No rules, no limits, no jeans
THE best thing about the Grammy fashion parade is the anarchy that reigns. With no dress code in effect, the attendees Sunday at Madison Square Garden looked as if they had left home heading to different destinations.
There was Pink, on her way to a naughty girl’s prom in a crimson mohawk and tattered black lace, and Jamie Lynn Sigler, ready for a bat mitzvah party in a sequined pink mini-dress. Kylie Minogue, too, too glam in a Givenchy couture gown, would have looked more at home at an Emmy or Golden Globes ceremony. And Faith Hill, who unfortunately stood under the mousse tree too long, provided the evening’s viva Las Vegas moment. Did someone pick up the note to self that Hill dropped? It read: fire stylist.
At least a number of women -- and the reliable Harvey Fierstein -- pulled out all the stops. And Avril Lavigne and her band remembered that the essence of rock ‘n’ roll dressing is getting a parent to say, “You’re going out in that?” One could imagine the high-spirited group downing a case of Ripple, then hitting Wasteland, the Melrose Avenue vintage store.
By the way, what ever happened to blue jeans? The pants that have been the uniform of pop music’s stars and fans for the last 40 years were mostly missing in action at the Grammy Awards. Lou Reed did wear denim onstage, proving, perhaps, that some geezer rockers are sticklers for tradition. But Reed’s dungarees, as they call them in New York, were eclipsed by John Mayer in cargo pants, James Taylor in his father’s suit, and Sheryl Crow as a Julie Christie, circa 1968, wannabe. In a T-shirt, jeans and a potpourri of unusual accessories, Erykah Badu was one of the few performers who remembered the rock ‘n’ roll uniform.
Gwen Stefani of No Doubt, the female rocker with arguably the best and most original personal style, didn’t disappoint. A front-row regular at John Galliano’s shows in Paris, she performed in a black bandeau with Love stenciled on it, camouflage shorts, knee-high boots and enough metal accessories to keep her off an airplane.

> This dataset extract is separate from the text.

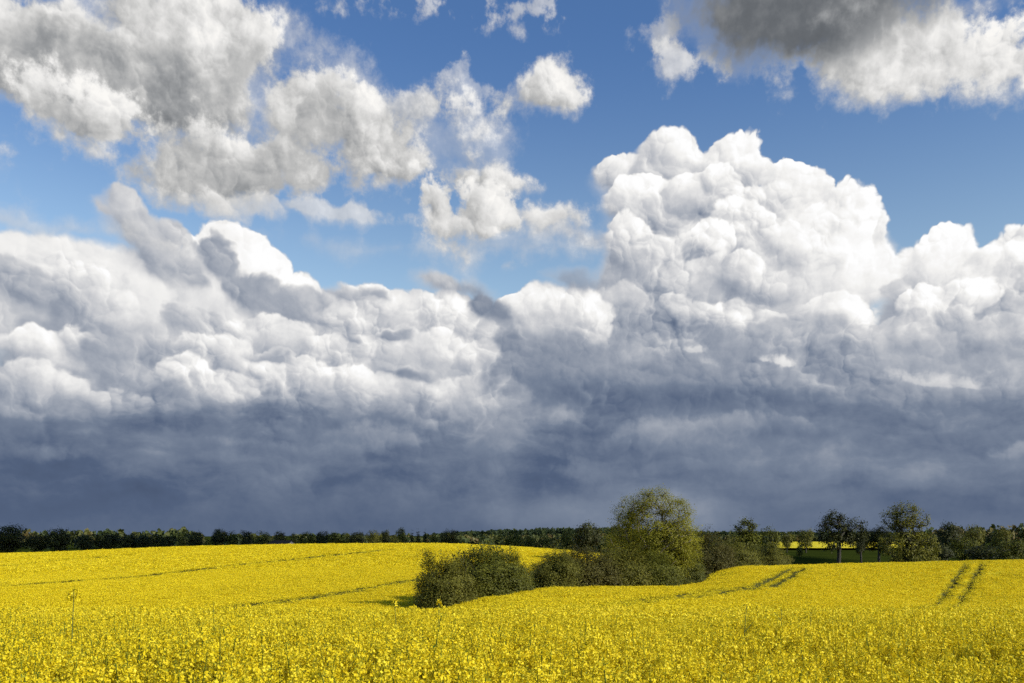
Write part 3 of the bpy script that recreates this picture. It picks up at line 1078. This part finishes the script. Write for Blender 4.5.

During the evening, she covered up in shaped, tailored jackets. From the neck up, she was Marilyn Monroe, with impeccable red goddess lips and platinum hair.
It would be easy to write off what passes for style at the Grammys as just show biz. Before Britney Spears and a few others bared all flesh from their ribs to their hipbones, who would have believed that every teenager in America would routinely expose her belly above ever-lower-cut hiphuggers? See it in a video or on the Grammys today, buy it at the mall in six months.